━━━ Data shown
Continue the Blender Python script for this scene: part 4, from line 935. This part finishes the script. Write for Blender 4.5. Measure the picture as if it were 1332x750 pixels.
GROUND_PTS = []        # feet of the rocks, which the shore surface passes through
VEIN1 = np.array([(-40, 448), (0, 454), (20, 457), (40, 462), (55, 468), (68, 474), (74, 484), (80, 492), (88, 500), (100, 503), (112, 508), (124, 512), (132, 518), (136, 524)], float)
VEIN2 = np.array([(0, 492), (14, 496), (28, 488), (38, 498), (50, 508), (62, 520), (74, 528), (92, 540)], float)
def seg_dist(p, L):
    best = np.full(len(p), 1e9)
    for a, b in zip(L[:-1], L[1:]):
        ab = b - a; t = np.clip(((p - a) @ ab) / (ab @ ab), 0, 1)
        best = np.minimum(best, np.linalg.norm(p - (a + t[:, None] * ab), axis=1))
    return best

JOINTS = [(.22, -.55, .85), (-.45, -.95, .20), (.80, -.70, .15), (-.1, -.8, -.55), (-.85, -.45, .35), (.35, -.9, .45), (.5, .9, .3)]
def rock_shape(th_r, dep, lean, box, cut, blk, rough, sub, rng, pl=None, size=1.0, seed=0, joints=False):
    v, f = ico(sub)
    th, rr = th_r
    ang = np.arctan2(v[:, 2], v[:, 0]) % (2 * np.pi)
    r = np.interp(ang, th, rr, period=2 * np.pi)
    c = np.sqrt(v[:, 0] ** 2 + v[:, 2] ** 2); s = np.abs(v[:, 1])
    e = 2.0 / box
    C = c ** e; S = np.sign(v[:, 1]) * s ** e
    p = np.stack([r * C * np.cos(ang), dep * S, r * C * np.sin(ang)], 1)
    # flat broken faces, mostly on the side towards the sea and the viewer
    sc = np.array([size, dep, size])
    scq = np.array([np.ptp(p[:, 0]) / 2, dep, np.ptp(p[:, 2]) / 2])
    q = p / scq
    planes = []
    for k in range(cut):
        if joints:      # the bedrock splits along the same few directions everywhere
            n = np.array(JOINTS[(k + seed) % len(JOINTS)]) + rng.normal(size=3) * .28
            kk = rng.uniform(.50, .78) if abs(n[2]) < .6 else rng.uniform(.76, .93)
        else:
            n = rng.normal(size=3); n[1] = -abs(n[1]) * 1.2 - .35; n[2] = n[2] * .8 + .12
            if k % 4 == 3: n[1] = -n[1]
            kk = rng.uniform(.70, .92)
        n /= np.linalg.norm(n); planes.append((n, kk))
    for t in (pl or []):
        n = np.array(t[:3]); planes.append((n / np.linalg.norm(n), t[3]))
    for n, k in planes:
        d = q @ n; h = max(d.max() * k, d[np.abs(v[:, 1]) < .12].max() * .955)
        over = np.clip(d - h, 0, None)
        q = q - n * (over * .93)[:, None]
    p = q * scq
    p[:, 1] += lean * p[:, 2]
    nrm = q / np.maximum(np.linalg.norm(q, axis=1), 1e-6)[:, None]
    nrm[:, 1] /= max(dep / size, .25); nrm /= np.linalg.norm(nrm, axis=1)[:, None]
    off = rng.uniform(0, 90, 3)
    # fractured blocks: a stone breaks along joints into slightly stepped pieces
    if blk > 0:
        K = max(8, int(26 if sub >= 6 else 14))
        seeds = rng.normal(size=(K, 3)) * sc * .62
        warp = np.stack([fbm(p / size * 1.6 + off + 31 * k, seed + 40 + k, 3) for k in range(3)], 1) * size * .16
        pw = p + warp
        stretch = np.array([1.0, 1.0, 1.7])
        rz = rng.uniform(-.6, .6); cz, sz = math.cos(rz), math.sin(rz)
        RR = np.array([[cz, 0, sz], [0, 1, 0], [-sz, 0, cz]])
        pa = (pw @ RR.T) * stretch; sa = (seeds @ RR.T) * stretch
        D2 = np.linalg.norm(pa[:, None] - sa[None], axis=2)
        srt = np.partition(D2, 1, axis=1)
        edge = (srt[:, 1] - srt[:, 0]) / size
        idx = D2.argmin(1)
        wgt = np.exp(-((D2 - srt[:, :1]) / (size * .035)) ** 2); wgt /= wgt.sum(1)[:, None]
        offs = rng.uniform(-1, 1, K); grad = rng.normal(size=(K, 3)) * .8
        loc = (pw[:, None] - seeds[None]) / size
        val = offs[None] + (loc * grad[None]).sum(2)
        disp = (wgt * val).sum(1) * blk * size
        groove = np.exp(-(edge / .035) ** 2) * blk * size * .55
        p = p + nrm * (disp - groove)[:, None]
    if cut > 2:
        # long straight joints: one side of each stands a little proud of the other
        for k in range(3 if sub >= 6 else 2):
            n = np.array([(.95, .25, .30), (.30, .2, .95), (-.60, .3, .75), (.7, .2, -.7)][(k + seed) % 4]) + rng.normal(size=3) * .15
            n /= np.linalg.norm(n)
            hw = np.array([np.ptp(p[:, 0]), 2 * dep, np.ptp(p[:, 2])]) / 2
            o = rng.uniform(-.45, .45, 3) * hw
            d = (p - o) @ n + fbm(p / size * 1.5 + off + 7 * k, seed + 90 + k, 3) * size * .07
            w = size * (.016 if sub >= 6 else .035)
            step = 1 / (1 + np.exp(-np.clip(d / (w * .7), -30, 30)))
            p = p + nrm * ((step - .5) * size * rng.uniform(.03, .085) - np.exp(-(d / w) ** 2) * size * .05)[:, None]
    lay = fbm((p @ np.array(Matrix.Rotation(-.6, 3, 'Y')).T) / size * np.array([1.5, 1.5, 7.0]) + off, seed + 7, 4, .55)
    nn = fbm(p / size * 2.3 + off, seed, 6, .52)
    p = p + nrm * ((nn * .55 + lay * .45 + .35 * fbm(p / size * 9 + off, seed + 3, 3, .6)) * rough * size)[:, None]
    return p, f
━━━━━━
Exercise instructions:
Your task is to quote all of the data word for word.

Exercise output:
Continue the Blender Python script for this scene: part 4, from line 935. This part finishes the script. Write for Blender 4.5. Measure the picture as if it were 1332x750 pixels.
GROUND_PTS = []        # feet of the rocks, which the shore surface passes through
VEIN1 = np.array([(-40, 448), (0, 454), (20, 457), (40, 462), (55, 468), (68, 474), (74, 484), (80, 492), (88, 500), (100, 503), (112, 508), (124, 512), (132, 518), (136, 524)], float)
VEIN2 = np.array([(0, 492), (14, 496), (28, 488), (38, 498), (50, 508), (62, 520), (74, 528), (92, 540)], float)
def seg_dist(p, L):
    best = np.full(len(p), 1e9)
    for a, b in zip(L[:-1], L[1:]):
        ab = b - a; t = np.clip(((p - a) @ ab) / (ab @ ab), 0, 1)
        best = np.minimum(best, np.linalg.norm(p - (a + t[:, None] * ab), axis=1))
    return best

JOINTS = [(.22, -.55, .85), (-.45, -.95, .20), (.80, -.70, .15), (-.1, -.8, -.55), (-.85, -.45, .35), (.35, -.9, .45), (.5, .9, .3)]
def rock_shape(th_r, dep, lean, box, cut, blk, rough, sub, rng, pl=None, size=1.0, seed=0, joints=False):
    v, f = ico(sub)
    th, rr = th_r
    ang = np.arctan2(v[:, 2], v[:, 0]) % (2 * np.pi)
    r = np.interp(ang, th, rr, period=2 * np.pi)
    c = np.sqrt(v[:, 0] ** 2 + v[:, 2] ** 2); s = np.abs(v[:, 1])
    e = 2.0 / box
    C = c ** e; S = np.sign(v[:, 1]) * s ** e
    p = np.stack([r * C * np.cos(ang), dep * S, r * C * np.sin(ang)], 1)
    # flat broken faces, mostly on the side towards the sea and the viewer
    sc = np.array([size, dep, size])
    scq = np.array([np.ptp(p[:, 0]) / 2, dep, np.ptp(p[:, 2]) / 2])
    q = p / scq
    planes = []
    for k in range(cut):
        if joints:      # the bedrock splits along the same few directions everywhere
            n = np.array(JOINTS[(k + seed) % len(JOINTS)]) + rng.normal(size=3) * .28
            kk = rng.uniform(.50, .78) if abs(n[2]) < .6 else rng.uniform(.76, .93)
        else:
            n = rng.normal(size=3); n[1] = -abs(n[1]) * 1.2 - .35; n[2] = n[2] * .8 + .12
            if k % 4 == 3: n[1] = -n[1]
            kk = rng.uniform(.70, .92)
        n /= np.linalg.norm(n); planes.append((n, kk))
    for t in (pl or []):
        n = np.array(t[:3]); planes.append((n / np.linalg.norm(n), t[3]))
    for n, k in planes:
        d = q @ n; h = max(d.max() * k, d[np.abs(v[:, 1]) < .12].max() * .955)
        over = np.clip(d - h, 0, None)
        q = q - n * (over * .93)[:, None]
    p = q * scq
    p[:, 1] += lean * p[:, 2]
    nrm = q / np.maximum(np.linalg.norm(q, axis=1), 1e-6)[:, None]
    nrm[:, 1] /= max(dep / size, .25); nrm /= np.linalg.norm(nrm, axis=1)[:, None]
    off = rng.uniform(0, 90, 3)
    # fractured blocks: a stone breaks along joints into slightly stepped pieces
    if blk > 0:
        K = max(8, int(26 if sub >= 6 else 14))
        seeds = rng.normal(size=(K, 3)) * sc * .62
        warp = np.stack([fbm(p / size * 1.6 + off + 31 * k, seed + 40 + k, 3) for k in range(3)], 1) * size * .16
        pw = p + warp
        stretch = np.array([1.0, 1.0, 1.7])
        rz = rng.uniform(-.6, .6); cz, sz = math.cos(rz), math.sin(rz)
        RR = np.array([[cz, 0, sz], [0, 1, 0], [-sz, 0, cz]])
        pa = (pw @ RR.T) * stretch; sa = (seeds @ RR.T) * stretch
        D2 = np.linalg.norm(pa[:, None] - sa[None], axis=2)
        srt = np.partition(D2, 1, axis=1)
        edge = (srt[:, 1] - srt[:, 0]) / size
        idx = D2.argmin(1)
        wgt = np.exp(-((D2 - srt[:, :1]) / (size * .035)) ** 2); wgt /= wgt.sum(1)[:, None]
        offs = rng.uniform(-1, 1, K); grad = rng.normal(size=(K, 3)) * .8
        loc = (pw[:, None] - seeds[None]) / size
        val = offs[None] + (loc * grad[None]).sum(2)
        disp = (wgt * val).sum(1) * blk * size
        groove = np.exp(-(edge / .035) ** 2) * blk * size * .55
        p = p + nrm * (disp - groove)[:, None]
    if cut > 2:
        # long straight joints: one side of each stands a little proud of the other
        for k in range(3 if sub >= 6 else 2):
            n = np.array([(.95, .25, .30), (.30, .2, .95), (-.60, .3, .75), (.7, .2, -.7)][(k + seed) % 4]) + rng.normal(size=3) * .15
            n /= np.linalg.norm(n)
            hw = np.array([np.ptp(p[:, 0]), 2 * dep, np.ptp(p[:, 2])]) / 2
            o = rng.uniform(-.45, .45, 3) * hw
            d = (p - o) @ n + fbm(p / size * 1.5 + off + 7 * k, seed + 90 + k, 3) * size * .07
            w = size * (.016 if sub >= 6 else .035)
            step = 1 / (1 + np.exp(-np.clip(d / (w * .7), -30, 30)))
            p = p + nrm * ((step - .5) * size * rng.uniform(.03, .085) - np.exp(-(d / w) ** 2) * size * .05)[:, None]
    lay = fbm((p @ np.array(Matrix.Rotation(-.6, 3, 'Y')).T) / size * np.array([1.5, 1.5, 7.0]) + off, seed + 7, 4, .55)
    nn = fbm(p / size * 2.3 + off, seed, 6, .52)
    p = p + nrm * ((nn * .55 + lay * .45 + .35 * fbm(p / size * 9 + off, seed + 3, 3, .6)) * rough * size)[:, None]
    return p, f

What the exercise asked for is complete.